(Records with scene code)

....

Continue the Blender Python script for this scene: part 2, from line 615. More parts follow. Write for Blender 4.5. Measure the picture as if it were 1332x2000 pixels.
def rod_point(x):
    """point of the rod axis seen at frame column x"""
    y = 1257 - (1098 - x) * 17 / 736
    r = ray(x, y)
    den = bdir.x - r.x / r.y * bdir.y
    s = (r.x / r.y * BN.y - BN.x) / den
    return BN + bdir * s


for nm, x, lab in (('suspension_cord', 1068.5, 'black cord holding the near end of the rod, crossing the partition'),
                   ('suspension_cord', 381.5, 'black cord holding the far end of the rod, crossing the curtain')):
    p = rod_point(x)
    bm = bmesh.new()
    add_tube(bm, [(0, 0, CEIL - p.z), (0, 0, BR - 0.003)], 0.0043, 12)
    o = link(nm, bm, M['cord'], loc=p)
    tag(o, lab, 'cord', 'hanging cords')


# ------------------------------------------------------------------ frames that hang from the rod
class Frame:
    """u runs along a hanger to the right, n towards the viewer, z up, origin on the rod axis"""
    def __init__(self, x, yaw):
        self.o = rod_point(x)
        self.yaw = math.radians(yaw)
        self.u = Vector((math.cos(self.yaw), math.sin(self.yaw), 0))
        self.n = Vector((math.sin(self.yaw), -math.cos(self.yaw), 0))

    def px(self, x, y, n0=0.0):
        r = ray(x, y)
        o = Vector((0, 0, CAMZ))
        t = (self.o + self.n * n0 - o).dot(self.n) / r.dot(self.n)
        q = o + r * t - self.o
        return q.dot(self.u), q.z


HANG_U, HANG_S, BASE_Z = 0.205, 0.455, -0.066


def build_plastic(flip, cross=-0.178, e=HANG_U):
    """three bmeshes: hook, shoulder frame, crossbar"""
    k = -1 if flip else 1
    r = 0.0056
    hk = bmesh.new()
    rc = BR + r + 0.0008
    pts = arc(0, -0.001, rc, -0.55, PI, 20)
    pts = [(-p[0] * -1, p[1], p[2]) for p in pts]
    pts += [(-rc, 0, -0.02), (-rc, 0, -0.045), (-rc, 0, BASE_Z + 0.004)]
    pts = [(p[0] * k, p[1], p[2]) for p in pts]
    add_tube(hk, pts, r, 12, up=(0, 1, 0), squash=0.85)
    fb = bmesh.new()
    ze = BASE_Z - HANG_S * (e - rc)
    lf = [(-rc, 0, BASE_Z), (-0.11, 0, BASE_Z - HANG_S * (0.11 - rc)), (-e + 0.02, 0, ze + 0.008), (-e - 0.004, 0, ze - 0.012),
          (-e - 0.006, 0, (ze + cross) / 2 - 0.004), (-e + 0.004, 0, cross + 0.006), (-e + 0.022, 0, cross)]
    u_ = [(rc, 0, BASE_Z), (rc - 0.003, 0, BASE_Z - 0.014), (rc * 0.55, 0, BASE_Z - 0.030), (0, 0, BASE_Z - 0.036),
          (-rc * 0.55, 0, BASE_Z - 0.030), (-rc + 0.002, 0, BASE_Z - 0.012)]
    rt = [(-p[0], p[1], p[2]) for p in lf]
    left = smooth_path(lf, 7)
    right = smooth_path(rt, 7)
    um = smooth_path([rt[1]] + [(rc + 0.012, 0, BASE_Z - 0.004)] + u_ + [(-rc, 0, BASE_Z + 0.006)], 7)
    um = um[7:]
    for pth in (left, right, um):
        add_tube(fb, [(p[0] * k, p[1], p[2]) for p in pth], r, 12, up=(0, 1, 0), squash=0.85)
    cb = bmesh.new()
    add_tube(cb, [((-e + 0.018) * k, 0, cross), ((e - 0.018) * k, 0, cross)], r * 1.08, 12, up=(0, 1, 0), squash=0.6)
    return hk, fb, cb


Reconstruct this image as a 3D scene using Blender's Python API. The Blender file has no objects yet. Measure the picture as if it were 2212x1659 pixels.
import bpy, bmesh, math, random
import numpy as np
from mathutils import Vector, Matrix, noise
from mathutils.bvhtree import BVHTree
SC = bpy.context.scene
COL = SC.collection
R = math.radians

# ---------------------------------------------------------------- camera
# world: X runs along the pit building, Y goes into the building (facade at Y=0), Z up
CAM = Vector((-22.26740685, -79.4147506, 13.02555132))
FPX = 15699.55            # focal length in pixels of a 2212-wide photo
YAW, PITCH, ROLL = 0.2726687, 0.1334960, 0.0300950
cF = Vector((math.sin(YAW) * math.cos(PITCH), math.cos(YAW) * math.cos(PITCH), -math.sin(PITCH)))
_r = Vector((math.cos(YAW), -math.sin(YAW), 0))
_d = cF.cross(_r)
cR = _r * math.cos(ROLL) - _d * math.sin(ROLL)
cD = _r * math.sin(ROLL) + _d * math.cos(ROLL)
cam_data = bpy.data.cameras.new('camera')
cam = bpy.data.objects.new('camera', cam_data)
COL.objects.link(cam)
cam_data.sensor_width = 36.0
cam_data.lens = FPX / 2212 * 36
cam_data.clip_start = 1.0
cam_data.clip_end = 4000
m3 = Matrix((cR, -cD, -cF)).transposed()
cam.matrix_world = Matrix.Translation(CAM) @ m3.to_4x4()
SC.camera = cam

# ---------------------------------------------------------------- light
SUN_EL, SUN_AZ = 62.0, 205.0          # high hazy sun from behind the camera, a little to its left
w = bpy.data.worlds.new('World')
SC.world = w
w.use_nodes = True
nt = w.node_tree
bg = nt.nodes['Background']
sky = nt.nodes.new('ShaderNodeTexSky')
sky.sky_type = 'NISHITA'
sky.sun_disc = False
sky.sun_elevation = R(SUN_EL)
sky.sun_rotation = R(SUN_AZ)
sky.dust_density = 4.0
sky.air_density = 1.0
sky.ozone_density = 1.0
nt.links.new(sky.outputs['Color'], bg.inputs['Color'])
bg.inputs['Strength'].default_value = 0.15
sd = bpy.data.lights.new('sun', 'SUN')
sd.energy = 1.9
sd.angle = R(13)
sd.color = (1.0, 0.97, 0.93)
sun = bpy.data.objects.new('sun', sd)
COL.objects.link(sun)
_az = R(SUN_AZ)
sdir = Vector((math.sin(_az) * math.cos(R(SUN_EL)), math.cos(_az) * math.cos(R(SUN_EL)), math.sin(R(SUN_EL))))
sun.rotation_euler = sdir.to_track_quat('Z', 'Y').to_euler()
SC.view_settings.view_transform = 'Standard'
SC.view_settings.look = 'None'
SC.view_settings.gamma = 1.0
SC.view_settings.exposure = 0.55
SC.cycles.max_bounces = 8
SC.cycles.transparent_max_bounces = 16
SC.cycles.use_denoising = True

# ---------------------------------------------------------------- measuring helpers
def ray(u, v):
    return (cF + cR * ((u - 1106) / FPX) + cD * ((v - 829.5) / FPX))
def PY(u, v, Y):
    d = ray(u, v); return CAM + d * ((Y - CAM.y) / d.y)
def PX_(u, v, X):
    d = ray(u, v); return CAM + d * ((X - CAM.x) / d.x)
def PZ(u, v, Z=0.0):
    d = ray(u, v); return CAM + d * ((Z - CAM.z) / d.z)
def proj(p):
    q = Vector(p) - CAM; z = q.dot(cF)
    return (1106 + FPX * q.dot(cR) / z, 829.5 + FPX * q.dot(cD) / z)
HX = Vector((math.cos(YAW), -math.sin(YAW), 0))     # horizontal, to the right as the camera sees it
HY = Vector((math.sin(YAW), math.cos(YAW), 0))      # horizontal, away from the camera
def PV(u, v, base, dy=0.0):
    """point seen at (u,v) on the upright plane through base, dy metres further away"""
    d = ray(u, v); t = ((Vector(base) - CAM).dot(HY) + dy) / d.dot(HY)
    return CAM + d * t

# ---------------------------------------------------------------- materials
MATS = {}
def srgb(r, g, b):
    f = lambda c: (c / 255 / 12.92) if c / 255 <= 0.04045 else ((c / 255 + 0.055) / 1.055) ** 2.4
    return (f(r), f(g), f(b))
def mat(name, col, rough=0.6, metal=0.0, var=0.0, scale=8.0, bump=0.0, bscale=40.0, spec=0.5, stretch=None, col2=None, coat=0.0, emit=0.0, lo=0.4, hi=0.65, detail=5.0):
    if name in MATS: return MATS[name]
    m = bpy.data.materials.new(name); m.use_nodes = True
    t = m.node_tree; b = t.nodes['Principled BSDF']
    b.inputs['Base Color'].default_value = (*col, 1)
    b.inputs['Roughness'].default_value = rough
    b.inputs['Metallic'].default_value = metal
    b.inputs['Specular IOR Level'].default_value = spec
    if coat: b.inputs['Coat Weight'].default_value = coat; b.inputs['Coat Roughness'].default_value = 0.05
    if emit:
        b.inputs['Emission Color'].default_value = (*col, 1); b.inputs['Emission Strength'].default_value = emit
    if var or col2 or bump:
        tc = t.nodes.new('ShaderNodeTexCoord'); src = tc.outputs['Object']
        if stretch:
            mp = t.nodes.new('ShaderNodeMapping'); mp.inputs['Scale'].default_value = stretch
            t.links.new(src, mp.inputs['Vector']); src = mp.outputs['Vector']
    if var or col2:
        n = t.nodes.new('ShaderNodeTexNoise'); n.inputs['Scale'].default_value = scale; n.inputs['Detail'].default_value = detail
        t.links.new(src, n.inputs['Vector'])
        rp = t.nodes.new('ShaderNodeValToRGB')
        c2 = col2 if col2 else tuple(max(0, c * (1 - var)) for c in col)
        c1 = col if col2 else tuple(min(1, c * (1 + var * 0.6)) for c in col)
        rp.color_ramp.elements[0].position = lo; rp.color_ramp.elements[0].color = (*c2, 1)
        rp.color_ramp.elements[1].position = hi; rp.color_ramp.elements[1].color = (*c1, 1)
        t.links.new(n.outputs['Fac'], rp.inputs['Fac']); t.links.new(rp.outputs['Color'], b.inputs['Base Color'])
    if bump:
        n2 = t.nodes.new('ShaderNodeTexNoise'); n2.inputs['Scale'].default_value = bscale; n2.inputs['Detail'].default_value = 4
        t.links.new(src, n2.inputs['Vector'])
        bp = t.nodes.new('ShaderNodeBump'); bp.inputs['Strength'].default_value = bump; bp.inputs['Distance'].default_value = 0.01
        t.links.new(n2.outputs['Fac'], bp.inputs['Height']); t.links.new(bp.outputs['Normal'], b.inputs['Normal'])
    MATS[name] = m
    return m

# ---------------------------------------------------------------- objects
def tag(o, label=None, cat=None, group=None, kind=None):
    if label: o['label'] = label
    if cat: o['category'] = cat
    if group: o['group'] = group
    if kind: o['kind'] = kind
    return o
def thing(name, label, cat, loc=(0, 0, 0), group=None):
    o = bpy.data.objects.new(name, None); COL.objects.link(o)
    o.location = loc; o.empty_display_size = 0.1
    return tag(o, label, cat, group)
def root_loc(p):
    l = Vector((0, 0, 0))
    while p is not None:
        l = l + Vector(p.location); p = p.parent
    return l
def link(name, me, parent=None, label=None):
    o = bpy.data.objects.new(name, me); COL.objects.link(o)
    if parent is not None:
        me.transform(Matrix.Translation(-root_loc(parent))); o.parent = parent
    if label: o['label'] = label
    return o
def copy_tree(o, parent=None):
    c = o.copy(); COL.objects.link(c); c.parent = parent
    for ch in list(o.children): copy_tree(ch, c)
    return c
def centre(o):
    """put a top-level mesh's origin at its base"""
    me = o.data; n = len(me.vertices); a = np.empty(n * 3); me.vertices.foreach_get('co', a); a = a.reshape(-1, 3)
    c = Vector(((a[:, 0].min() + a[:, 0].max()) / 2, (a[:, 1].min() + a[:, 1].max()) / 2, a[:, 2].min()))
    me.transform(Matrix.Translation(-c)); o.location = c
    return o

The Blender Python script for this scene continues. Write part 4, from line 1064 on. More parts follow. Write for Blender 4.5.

....

- **Your goal**
Gather and return every line that holds the string "follow".

- **The completed task**
Continue the Blender Python script for this scene: part 2, from line 615. More parts follow. Write for Blender 4.5. Measure the picture as if it were 1332x2000 pixels.
The Blender Python script for this scene continues. Write part 4, from line 1064 on. More parts follow. Write for Blender 4.5.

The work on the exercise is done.